## WRITTEN EXERCISE:
Tally up the lines where the string "scene" appears; reply with the number only.

## Start

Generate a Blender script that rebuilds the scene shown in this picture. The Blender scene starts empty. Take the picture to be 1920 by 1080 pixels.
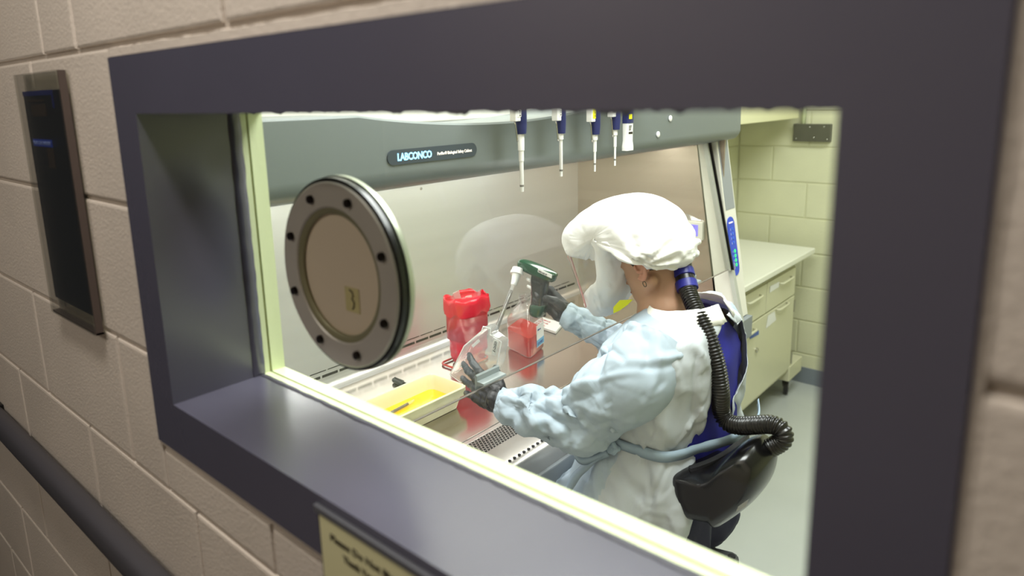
import bpy, bmesh, math, random
from mathutils import Vector, Matrix, noise
random.seed(7)
C = bpy.context.scene.collection
SC = bpy.context.scene
EYE = 1.71                      # height of the eye above the lab floor; all z below are given from eye level
# ------------------------------------------------------------------ camera
ROW = [(0.7583, 0.6512, -0.0221), (0.1115, -0.1636, -0.9802), (-0.6422, 0.7408, -0.1967)]
def setup_camera():
    cd = bpy.data.cameras.new('camera'); co = bpy.data.objects.new('camera', cd); C.objects.link(co)
    r = Vector(ROW[0]).normalized(); f = Vector(ROW[2]); f = (f - f.dot(r) * r).normalized(); u = r.cross(f)
    m = Matrix(((r.x, u.x, -f.x, 0), (r.y, u.y, -f.y, 0), (r.z, u.z, -f.z, EYE), (0, 0, 0, 1)))
    co.matrix_world = m
    cd.sensor_width = 36; cd.lens = 24.0; cd.shift_y = -100 / 1920
    cd.clip_start = 0.02
    cd.dof.use_dof = True; cd.dof.focus_distance = 1.65; cd.dof.aperture_fstop = 3.2
    SC.camera = co
    return r, u, f
RIGHT, UP, FWD = setup_camera()
def P(px, py, ax, val):
    """world point (z from eye level) of a measured photo point lying on a known plane"""
    d = RIGHT * ((px - 960) / 1280) - UP * ((py - 440) / 1280) + FWD
    return d * (val / d[ax])
# ------------------------------------------------------------------ world, lights, exposure
w = bpy.data.worlds.new('world'); SC.world = w; w.use_nodes = True
w.node_tree.nodes['Background'].inputs[0].default_value = (0.9, 0.95, 1.0, 1)
w.node_tree.nodes['Background'].inputs[1].default_value = 0.02
SC.view_settings.view_transform = 'Standard'; SC.view_settings.look = 'None'
SC.view_settings.exposure = 0.0; SC.view_settings.gamma = 1.0; SC.view_settings.use_curve_mapping = False
def area(name, loc, size, energy, color=(1, 1, 1), rot=(0, 0, 0)):
    l = bpy.data.lights.new(name, 'AREA'); l.shape = 'RECTANGLE'; l.size, l.size_y = size; l.energy = energy; l.color = color
    o = bpy.data.objects.new(name, l); C.objects.link(o); o.location = (loc[0], loc[1], loc[2] + EYE); o.rotation_euler = rot
    return o
LAB = (0.965, 1.0, 0.99)
area('lab_ceiling_light', (-0.45, 1.15, 0.97), (1.2, 0.6), 50, LAB)
area('lab_ceiling_light', (-0.2, 2.9, 0.97), (1.2, 0.6), 38, LAB)
area('hood_interior_light', (-1.25, 1.38, -0.175), (0.10, 1.6), 9.5, (1.0, 1.0, 0.97))
area('corridor_light_and_fill', (-0.50, -0.02, 0.97), (0.7, 0.15), 17, (1.0, 0.96, 0.91))
area('corridor_light_and_fill', (-1.5, -1.15, 0.97), (0.9, 0.3), 13, (1.0, 0.95, 0.89))  # added fill lamp, no fixture: brightens the speaking port and left wall
# ------------------------------------------------------------------ materials
def lin(c):
    return tuple(((v / 255) / 12.92 if v / 255 <= 0.04045 else ((v / 255 + 0.055) / 1.055) ** 2.4) for v in c)
MATS = {}
def mat(name, rgb, rough=0.5, metal=0.0, bump=0.0, bscale=200.0, var=0.0, vscale=8.0, coat=0.0, emit=0.0, stretch=None, sub=0.0, detail=3.0, bdist=0.001, spec=0.5, sheen=0.0):
    if name in MATS: return MATS[name]
    m = bpy.data.materials.new(name); m.use_nodes = True; nt = m.node_tree; b = nt.nodes['Principled BSDF']
    col = (*lin(rgb), 1)
    b.inputs['Base Color'].default_value = col; b.inputs['Roughness'].default_value = rough; b.inputs['Metallic'].default_value = metal
    b.inputs['Coat Weight'].default_value = coat; b.inputs['Specular IOR Level'].default_value = spec
    if sub: b.inputs['Subsurface Weight'].default_value = sub; b.inputs['Subsurface Radius'].default_value = (0.01, 0.005, 0.003); b.inputs['Subsurface Scale'].default_value = 0.5
    if emit: b.inputs['Emission Color'].default_value = col; b.inputs['Emission Strength'].default_value = emit
    if bump or var:
        tc = nt.nodes.new('ShaderNodeTexCoord'); mp = nt.nodes.new('ShaderNodeMapping'); nt.links.new(tc.outputs['Object'], mp.inputs[0])
        g = nt.nodes.new('ShaderNodeNewGeometry'); nt.links.new(g.outputs['Position'], mp.inputs[0])
        if stretch: mp.inputs['Scale'].default_value = stretch
        if bump:
            n = nt.nodes.new('ShaderNodeTexNoise'); n.inputs['Scale'].default_value = bscale; n.inputs['Detail'].default_value = detail
            nt.links.new(mp.outputs[0], n.inputs['Vector']); bp = nt.nodes.new('ShaderNodeBump'); bp.inputs['Strength'].default_value = bump; bp.inputs['Distance'].default_value = bdist
            nt.links.new(n.outputs['Fac'], bp.inputs['Height']); nt.links.new(bp.outputs[0], b.inputs['Normal'])
        if var:
            n2 = nt.nodes.new('ShaderNodeTexNoise'); n2.inputs['Scale'].default_value = vscale; n2.inputs['Detail'].default_value = 4
            nt.links.new(mp.outputs[0], n2.inputs['Vector']); r = nt.nodes.new('ShaderNodeValToRGB')
            r.color_ramp.elements[0].position = 0.3; r.color_ramp.elements[1].position = 0.7
            r.color_ramp.elements[0].color = (*[c * (1 - var) for c in col[:3]], 1); r.color_ramp.elements[1].color = (*[min(1, c * (1 + var)) for c in col[:3]], 1)
            nt.links.new(n2.outputs['Fac'], r.inputs[0]); nt.links.new(r.outputs[0], b.inputs['Base Color'])
    MATS[name] = m
    return m
def film(name, tint=(1, 1, 1), gloss=1.0, rough=0.0, haze=0.0, hazecol=(1, 1, 1), ior=1.5):
    """thin clear sheet: fresnel-weighted mirror over a tinted see-through, with some diffuse haze"""
    if name in MATS: return MATS[name]
    m = bpy.data.materials.new(name); m.use_nodes = True; nt = m.node_tree; nt.nodes.clear()
    out = nt.nodes.new('ShaderNodeOutputMaterial'); tr = nt.nodes.new('ShaderNodeBsdfTransparent'); tr.inputs[0].default_value = (*tint, 1)
    gl = nt.nodes.new('ShaderNodeBsdfGlossy'); gl.inputs['Roughness'].default_value = rough
    f0 = ((ior - 1) / (ior + 1)) ** 2
    fr = nt.nodes.new('ShaderNodeLayerWeight'); fr.inputs[0].default_value = 0.5      # Schlick curve from the facing angle
    pw = nt.nodes.new('ShaderNodeMath'); pw.operation = 'POWER'; pw.inputs[1].default_value = 5.0; nt.links.new(fr.outputs['Facing'], pw.inputs[0])
    ma = nt.nodes.new('ShaderNodeMath'); ma.operation = 'MULTIPLY_ADD'; ma.inputs[1].default_value = 1 - f0; ma.inputs[2].default_value = f0; nt.links.new(pw.outputs[0], ma.inputs[0])
    mu = nt.nodes.new('ShaderNodeMath'); mu.operation = 'MULTIPLY'; mu.inputs[1].default_value = gloss; mu.use_clamp = True
    nt.links.new(ma.outputs[0], mu.inputs[0]); mx = nt.nodes.new('ShaderNodeMixShader'); nt.links.new(mu.outputs[0], mx.inputs[0])
    nt.links.new(tr.outputs[0], mx.inputs[1]); nt.links.new(gl.outputs[0], mx.inputs[2]); last = mx
    if haze:
        df = nt.nodes.new('ShaderNodeBsdfDiffuse'); df.inputs[0].default_value = (*hazecol, 1)
        tl = nt.nodes.new('ShaderNodeBsdfTranslucent'); tl.inputs[0].default_value = (*hazecol, 1)
        ad = nt.nodes.new('ShaderNodeMixShader'); ad.inputs[0].default_value = 0.5
        nt.links.new(df.outputs[0], ad.inputs[1]); nt.links.new(tl.outputs[0], ad.inputs[2])
        m2 = nt.nodes.new('ShaderNodeMixShader'); m2.inputs[0].default_value = haze
        nt.links.new(mx.outputs[0], m2.inputs[1]); nt.links.new(ad.outputs[0], m2.inputs[2]); last = m2
    nt.links.new(last.outputs[0], out.inputs[0]); MATS[name] = m
    return m
TAN = mat('tan_block_paint', (208, 196, 182), 0.40, bump=0.8, bscale=230, var=0.05, vscale=5, bdist=0.0012, detail=4)
TANM = mat('tan_mortar_paint', (190, 178, 164), 0.5, bump=0.5, bscale=160, bdist=0.002)
SLATE = mat('slate_frame_paint', (78, 76, 89), 0.27, spec=0.9, bump=0.10, bscale=120, bdist=0.0006, var=0.03, vscale=6)
CREAM = mat('cream_frame_paint', (214, 222, 180), 0.4, bump=0.3, bscale=90, bdist=0.001)
YBLK = mat('pale_yellow_block_paint', (208, 208, 176), 0.45, bump=0.5, bscale=120, bdist=0.002, var=0.03)
YMOR = mat('pale_yellow_mortar_paint', (200, 200, 166), 0.5, bump=0.3, bscale=80)
CEIL = mat('white_ceiling_paint', (225, 226, 214), 0.7, bump=0.1)
FLOOR = mat('pale_green_epoxy', (180, 184, 179), 0.28, bump=0.04, bscale=30, var=0.04, vscale=3)
CFLOOR = mat('corridor_vinyl', (96, 92, 88), 0.4, var=0.06)
BASEB = mat('grey_vinyl_cove', (118, 126, 134), 0.45, var=0.03)
BLACKC = mat('black_sealant_and_shadow', (9, 9, 11), 0.6, bump=0.6, bscale=150)
SMEAR = mat('dark_grey_sealant', (64, 62, 72), 0.5, bump=0.5, bscale=120)
STEEL = mat('brushed_stainless', (206, 202, 196), 0.28, 0.8, bump=0.10, bscale=60, stretch=(1, 0.04, 12), bdist=0.0006, var=0.05, vscale=3)
STEELV = mat('stainless_back_panel', (222, 221, 220), 0.33, 0.72, bump=0.22, bscale=40, stretch=(1, 0.12, 16), bdist=0.0006, var=0.05, vscale=1.2)
STEELR = mat('bead_blasted_ring_metal', (204, 198, 184), 0.40, 0.2, bump=0.2, bscale=200, var=0.06)
SAGE = mat('sage_grey_enamel', (114, 121, 121), 0.33, bump=0.05, bscale=300)
DGREY = mat('dark_grey_plastic', (54, 58, 58), 0.45, bump=0.1)
GREYP = mat('grey_enamel', (128, 134, 138), 0.4)
WHITEE = mat('off_white_enamel', (222, 220, 208), 0.32)
BLK = mat('black_plastic', (10, 10, 11), 0.3)
DARKHOLE = mat('dark_opening', (14, 14, 14), 0.8)
WHITEP = mat('white_plastic', (236, 236, 234), 0.35)
PANELT = film('window_glass', (0.985, 0.995, 0.985), 0.5, 0.0, ior=1.45)
SASHG = film('sash_safety_glass', (0.93, 0.94, 0.92), 1.1, 0.0, haze=0.005, hazecol=(0.9, 0.88, 0.85), ior=1.5)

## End

## ANSWER TO THE EXERCISE:
3